### Dataset items
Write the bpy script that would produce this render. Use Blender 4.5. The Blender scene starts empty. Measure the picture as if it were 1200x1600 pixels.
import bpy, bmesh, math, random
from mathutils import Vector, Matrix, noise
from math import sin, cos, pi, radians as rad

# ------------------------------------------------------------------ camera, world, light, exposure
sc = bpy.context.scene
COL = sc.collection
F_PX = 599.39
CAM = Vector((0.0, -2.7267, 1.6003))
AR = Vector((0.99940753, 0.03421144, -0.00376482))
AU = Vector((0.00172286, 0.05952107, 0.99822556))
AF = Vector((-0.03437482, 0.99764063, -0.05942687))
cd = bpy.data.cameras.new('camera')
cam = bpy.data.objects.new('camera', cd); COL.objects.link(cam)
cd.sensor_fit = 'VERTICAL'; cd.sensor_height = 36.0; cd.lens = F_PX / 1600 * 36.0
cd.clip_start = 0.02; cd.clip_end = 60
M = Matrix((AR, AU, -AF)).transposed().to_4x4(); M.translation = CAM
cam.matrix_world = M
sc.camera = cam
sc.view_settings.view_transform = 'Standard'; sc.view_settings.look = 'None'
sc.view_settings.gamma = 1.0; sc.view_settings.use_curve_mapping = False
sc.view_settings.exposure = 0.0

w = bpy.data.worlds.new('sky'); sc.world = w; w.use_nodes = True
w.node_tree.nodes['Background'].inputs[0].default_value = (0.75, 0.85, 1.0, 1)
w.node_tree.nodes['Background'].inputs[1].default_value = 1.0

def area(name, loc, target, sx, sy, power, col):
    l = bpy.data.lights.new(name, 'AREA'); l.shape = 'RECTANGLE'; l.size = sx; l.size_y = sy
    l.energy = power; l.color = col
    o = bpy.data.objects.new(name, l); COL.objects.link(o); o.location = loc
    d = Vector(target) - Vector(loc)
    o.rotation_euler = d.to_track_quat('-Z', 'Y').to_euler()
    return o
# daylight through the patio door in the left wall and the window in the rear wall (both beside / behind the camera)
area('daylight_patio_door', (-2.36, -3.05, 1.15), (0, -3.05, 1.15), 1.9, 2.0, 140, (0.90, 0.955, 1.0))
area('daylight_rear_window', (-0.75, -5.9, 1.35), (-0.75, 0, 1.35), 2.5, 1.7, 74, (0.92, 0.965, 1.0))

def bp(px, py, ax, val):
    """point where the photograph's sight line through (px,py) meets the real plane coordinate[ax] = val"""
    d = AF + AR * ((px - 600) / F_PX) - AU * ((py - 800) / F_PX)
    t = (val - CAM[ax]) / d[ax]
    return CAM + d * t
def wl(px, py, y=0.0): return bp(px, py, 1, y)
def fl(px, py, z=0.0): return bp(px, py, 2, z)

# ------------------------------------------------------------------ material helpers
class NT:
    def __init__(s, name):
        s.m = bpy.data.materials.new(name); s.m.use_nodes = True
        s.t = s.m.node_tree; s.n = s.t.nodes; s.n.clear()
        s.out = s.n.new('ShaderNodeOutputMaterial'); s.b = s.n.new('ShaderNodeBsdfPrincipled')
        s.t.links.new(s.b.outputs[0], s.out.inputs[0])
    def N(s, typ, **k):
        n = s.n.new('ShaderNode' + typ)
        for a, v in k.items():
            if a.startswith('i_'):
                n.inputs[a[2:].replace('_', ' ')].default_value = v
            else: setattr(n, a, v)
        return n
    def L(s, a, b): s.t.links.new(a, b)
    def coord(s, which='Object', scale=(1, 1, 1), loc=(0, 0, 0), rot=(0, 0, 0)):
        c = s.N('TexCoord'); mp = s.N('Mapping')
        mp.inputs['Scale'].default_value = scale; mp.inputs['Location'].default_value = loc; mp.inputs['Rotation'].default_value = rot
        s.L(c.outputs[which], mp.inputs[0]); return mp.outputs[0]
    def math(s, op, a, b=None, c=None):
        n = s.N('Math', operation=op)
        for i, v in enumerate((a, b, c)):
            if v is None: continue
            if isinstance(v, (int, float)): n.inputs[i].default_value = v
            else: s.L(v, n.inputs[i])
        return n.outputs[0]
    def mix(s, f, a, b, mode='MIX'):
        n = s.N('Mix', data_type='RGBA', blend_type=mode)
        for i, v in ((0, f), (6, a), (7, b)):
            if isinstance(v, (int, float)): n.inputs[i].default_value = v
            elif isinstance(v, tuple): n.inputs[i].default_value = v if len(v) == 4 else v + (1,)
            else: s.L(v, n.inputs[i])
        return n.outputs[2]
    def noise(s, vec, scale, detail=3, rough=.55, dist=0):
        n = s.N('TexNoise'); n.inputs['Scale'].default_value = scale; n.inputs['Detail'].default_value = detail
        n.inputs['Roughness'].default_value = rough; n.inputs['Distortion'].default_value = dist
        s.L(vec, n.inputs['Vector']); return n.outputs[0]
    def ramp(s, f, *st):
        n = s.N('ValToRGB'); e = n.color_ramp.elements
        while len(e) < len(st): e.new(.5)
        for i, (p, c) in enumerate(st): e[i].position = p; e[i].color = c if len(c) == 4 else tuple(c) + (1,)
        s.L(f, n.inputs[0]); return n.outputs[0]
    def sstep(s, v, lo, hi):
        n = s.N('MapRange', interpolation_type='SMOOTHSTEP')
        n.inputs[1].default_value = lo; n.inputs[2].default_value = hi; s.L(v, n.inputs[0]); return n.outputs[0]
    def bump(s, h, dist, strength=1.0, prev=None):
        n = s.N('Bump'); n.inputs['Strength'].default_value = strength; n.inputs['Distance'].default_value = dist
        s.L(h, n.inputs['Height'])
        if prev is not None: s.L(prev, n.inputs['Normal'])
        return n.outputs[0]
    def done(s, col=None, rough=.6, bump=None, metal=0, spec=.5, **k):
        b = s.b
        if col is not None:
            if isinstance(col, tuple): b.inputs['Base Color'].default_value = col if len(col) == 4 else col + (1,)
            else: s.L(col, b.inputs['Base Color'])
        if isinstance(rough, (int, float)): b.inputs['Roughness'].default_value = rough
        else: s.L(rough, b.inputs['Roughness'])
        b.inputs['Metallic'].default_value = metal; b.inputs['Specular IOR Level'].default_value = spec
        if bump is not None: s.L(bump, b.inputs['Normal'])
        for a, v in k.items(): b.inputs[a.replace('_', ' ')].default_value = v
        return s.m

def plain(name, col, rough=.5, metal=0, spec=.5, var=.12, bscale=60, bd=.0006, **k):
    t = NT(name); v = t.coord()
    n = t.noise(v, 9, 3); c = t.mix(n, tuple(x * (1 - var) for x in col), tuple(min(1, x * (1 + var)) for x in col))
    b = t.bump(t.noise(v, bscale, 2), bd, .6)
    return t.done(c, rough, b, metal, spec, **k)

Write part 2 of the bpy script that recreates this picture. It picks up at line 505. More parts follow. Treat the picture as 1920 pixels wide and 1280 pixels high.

### REQUEST
Transcribe only, please, the lines from the first line of the records through the line with "from math import sin, cos, pi, radians as rad". Both of those lines are included.

### SOLUTION TO THIS EXERCISE
Write the bpy script that would produce this render. Use Blender 4.5. The Blender scene starts empty. Measure the picture as if it were 1200x1600 pixels.
import bpy, bmesh, math, random
from mathutils import Vector, Matrix, noise
from math import sin, cos, pi, radians as rad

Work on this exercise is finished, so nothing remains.